If you have held a few sales positions, this list will either make you laugh or cry. If you are new to sales, beware of these lies employers tell salespeople.
1. Your commission will be X…until we think that’s too much to pay.
2. Your job and salary is secure….until business gets bad, then we will let you go.
3. We need highly-skilled salespeople like you….until you get too skilled and too expensive.
4. This product needs to be SOLD by skilled salespeople….until we find a way to do it without you on the web.
5. We don’t care how you sell; we are results-driven…now turn in your call report.
Your war stories and comments are always appreciated.
This isn’t really sales, you are just educating the prospect…but we need you to generate incremental revenue
All 5 of the comments above about “lies” told to sales people are true. Sales people understand the nature of business and can deal with those events, however there is one reality that still befuddles me. “We need highly skilled people like you until you get too skilled and expensive. This never made sense to me because the “expense” of a sales person is built into the sale of the goods. What this highlights is the lack of understanding by general management of what a sales person really does. It is cognitive dissonance that the managers of a company fear paying a sales person too much because they sold too much.
A salesman never makes too much. Ownership or management get jealous of the salespersons income.
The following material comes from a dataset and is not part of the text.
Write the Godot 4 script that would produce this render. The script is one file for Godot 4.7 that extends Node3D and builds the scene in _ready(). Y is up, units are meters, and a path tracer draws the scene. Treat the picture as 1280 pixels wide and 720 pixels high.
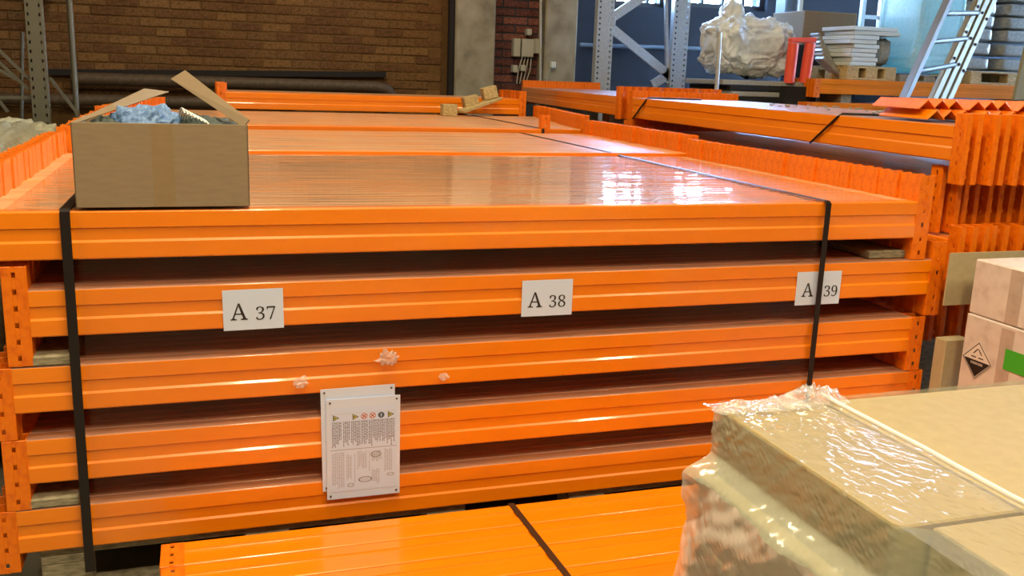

We want you focused on sales and sales activities…as well as completing reports, filling in online tracking systems and managing product delivery as well.
I had to laugh out loud at this because it’s so true. I was told by one company that I took from a regional company to a national company, increasing revenue over 400% in the process, that I was too expensive. I had a low salary and made most of my pay on commission, which wasn’t that high. Once I established all of the relationships with the national accounts and set them up well, I guess they figured they could pay a less experienced person less money to keep it going. I knew it was going bad when they started to ask for call reports weekly. I knew the owner’s son was a bit jealous because I made more money than he made the whole time he worked there, until his father passed. Then he was able to buy a house in an expensive area. Shortly after, I was found to be too expensive.
So true. Some of the sales functions can be automated as marketing and sales become more integrated but at the end of the day, where complex solutions are being sold, there are parts of the sales process that do require a skilled sales person that can build relationships, trust, customize the solution for the client, negotiate and close the deals and handle the client as the relationship grows. In fact as a sales professional, I am so glad to see many of the mundane tasks automated so we can spend our time closing deals and building relationships!